-- Data entries --
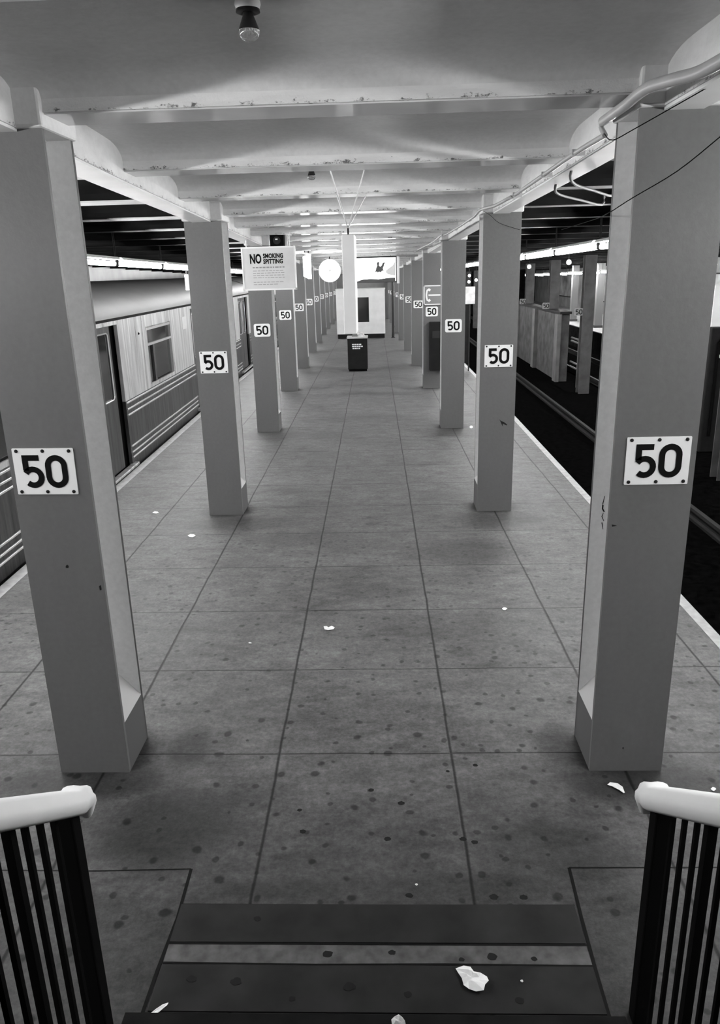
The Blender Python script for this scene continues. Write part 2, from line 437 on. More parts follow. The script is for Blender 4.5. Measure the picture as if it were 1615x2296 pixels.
...
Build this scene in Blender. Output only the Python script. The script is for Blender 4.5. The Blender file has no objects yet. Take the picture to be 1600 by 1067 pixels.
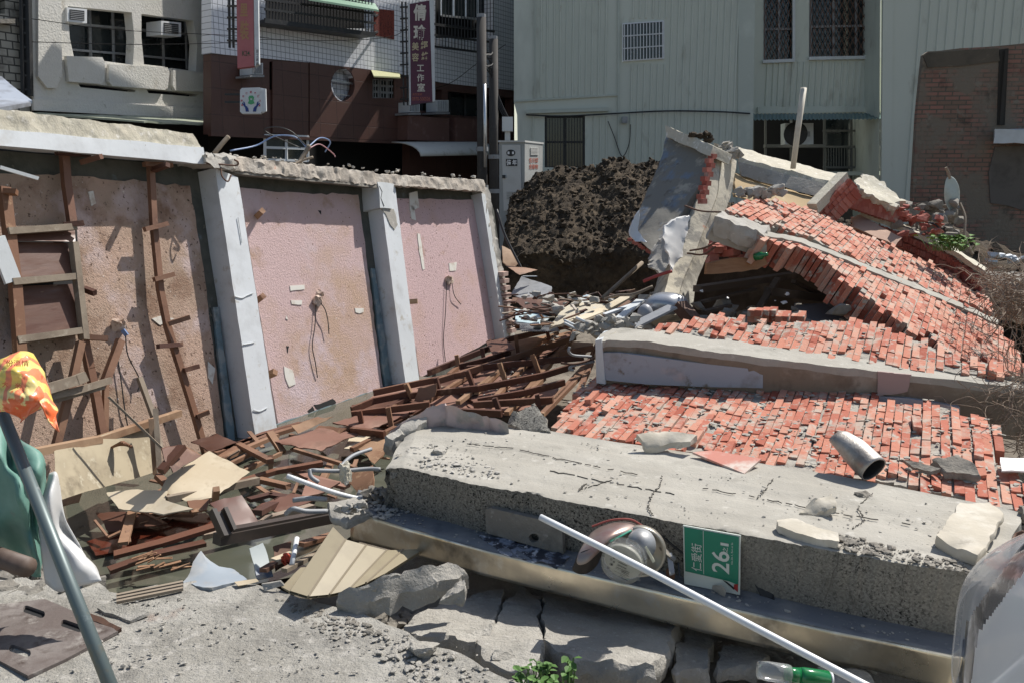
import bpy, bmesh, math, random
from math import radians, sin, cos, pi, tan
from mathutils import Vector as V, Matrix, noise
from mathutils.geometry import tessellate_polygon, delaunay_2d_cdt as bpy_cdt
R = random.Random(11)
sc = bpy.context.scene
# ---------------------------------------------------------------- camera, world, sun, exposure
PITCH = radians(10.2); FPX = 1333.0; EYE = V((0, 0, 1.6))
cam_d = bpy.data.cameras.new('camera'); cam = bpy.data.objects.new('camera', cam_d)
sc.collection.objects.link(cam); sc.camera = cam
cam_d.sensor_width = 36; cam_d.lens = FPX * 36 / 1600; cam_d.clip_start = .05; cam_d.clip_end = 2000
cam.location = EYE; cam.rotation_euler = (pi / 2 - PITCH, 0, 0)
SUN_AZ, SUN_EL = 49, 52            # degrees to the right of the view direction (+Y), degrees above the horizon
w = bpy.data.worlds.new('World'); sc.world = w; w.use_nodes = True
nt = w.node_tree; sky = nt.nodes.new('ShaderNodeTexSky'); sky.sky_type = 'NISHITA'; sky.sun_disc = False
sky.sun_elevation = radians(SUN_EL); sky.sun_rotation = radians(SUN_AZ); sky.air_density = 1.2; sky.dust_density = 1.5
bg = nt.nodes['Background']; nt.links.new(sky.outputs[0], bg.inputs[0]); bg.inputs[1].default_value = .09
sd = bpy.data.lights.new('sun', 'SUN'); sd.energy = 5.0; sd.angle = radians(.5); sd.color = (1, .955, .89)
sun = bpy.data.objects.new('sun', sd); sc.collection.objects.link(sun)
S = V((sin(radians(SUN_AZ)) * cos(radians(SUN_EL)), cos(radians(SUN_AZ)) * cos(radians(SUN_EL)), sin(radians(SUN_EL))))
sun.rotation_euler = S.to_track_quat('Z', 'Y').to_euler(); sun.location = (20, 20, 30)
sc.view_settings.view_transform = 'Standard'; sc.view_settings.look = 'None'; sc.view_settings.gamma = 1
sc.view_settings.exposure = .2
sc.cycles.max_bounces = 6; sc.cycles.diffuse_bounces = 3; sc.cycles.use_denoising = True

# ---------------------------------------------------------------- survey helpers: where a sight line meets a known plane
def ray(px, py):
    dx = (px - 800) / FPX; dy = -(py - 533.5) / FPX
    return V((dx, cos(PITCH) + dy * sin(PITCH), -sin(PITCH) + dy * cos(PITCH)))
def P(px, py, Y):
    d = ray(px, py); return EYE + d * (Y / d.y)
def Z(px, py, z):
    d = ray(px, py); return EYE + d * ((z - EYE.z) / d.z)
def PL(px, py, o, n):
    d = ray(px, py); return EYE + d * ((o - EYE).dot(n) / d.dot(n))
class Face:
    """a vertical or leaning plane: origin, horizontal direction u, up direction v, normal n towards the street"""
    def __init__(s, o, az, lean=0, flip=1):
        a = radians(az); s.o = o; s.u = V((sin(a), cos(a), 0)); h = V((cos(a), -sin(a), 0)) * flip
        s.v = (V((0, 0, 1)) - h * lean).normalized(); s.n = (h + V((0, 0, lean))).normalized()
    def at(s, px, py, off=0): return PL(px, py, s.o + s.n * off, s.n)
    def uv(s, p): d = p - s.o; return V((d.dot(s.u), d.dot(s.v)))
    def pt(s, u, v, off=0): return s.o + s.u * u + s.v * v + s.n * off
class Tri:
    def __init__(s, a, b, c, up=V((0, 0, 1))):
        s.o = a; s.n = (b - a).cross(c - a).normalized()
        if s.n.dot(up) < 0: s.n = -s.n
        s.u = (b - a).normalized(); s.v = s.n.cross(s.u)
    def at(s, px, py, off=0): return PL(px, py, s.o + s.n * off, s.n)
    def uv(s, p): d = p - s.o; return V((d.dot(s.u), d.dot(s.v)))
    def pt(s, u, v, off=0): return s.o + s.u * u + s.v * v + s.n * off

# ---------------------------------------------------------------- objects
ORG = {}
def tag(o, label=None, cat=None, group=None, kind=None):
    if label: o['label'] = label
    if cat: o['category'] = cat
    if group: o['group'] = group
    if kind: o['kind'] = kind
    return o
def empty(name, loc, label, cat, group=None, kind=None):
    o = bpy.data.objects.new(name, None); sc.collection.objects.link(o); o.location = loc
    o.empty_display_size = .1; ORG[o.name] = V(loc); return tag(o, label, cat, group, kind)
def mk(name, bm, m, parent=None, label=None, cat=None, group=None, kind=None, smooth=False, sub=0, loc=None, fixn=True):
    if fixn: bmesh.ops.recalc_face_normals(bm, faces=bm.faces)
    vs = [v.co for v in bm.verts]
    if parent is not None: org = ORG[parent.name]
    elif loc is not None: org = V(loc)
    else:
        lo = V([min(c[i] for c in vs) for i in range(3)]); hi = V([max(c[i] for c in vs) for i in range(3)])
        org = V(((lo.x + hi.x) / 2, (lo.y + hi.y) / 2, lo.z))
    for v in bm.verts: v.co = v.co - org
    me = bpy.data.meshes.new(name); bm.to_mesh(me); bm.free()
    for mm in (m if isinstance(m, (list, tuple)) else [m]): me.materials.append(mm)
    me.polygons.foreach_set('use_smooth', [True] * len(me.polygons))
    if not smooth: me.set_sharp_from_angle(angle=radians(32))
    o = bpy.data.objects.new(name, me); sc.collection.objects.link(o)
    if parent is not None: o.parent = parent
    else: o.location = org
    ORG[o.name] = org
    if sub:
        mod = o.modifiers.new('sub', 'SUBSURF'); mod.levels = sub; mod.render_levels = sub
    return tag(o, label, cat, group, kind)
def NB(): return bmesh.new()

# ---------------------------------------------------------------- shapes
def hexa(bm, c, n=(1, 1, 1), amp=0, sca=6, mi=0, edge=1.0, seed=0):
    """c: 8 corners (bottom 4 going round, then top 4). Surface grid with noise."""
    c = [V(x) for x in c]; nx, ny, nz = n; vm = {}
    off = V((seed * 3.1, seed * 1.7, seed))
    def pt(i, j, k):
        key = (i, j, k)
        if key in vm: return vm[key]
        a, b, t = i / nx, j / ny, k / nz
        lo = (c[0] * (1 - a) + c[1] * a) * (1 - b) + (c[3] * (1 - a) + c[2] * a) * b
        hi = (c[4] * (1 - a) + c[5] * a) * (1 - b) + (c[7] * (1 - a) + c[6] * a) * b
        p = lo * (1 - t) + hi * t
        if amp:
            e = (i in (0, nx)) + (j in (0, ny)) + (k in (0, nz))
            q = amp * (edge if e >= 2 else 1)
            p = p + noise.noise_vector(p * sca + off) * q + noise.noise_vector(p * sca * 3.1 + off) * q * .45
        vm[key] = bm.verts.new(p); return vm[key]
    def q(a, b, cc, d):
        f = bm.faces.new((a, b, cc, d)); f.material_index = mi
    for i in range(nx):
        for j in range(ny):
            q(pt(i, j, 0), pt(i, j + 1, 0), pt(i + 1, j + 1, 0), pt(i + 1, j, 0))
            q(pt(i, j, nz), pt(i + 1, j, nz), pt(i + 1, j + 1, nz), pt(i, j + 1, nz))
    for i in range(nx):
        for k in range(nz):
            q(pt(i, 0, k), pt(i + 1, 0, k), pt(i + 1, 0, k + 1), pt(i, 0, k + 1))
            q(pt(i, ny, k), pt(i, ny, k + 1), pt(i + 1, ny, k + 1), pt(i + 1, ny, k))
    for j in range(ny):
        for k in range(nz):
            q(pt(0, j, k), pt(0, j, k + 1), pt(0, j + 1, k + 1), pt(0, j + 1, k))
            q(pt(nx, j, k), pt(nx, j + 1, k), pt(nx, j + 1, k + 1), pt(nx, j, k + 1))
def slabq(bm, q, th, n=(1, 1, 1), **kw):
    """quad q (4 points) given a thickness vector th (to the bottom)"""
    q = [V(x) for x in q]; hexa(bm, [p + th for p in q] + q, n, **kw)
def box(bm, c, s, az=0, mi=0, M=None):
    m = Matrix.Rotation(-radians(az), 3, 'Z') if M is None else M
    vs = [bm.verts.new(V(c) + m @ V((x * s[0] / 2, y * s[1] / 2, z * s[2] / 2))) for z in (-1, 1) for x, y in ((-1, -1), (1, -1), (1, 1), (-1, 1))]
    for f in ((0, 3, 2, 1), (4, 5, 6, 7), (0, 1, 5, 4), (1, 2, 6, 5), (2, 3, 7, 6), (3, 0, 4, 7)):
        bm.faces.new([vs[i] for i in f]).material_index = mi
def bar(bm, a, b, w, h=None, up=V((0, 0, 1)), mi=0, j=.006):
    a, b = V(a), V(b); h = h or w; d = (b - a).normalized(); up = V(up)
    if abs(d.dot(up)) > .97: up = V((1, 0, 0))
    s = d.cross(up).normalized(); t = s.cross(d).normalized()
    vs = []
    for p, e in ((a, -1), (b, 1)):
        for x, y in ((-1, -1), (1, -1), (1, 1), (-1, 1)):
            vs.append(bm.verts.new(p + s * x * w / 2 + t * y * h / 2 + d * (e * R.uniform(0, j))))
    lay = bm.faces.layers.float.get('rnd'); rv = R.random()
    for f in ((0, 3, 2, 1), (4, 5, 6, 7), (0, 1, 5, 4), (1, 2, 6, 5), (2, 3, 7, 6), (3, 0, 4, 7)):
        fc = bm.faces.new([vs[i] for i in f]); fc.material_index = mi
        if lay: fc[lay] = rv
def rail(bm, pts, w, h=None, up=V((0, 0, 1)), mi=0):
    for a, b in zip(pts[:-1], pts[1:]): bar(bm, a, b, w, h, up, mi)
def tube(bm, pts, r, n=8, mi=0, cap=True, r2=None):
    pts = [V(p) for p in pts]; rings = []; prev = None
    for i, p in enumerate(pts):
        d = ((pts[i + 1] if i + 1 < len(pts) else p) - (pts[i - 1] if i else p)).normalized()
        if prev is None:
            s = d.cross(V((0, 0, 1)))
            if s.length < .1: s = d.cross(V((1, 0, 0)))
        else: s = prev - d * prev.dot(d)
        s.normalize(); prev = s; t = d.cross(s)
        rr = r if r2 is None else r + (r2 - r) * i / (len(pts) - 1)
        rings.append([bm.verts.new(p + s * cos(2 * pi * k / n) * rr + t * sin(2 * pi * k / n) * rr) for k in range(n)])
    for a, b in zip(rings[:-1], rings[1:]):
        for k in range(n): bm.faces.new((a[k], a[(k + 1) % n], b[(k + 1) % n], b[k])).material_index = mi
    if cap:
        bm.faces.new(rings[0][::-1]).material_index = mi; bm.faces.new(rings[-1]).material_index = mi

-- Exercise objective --
Extract every line above containing the word "Blender".

-- Result of this exercise --
The Blender Python script for this scene continues. Write part 2, from line 437 on. More parts follow. The script is for Blender 4.5. Measure the picture as if it were 1615x2296 pixels.
Build this scene in Blender. Output only the Python script. The script is for Blender 4.5. The Blender file has no objects yet. Take the picture to be 1600 by 1067 pixels.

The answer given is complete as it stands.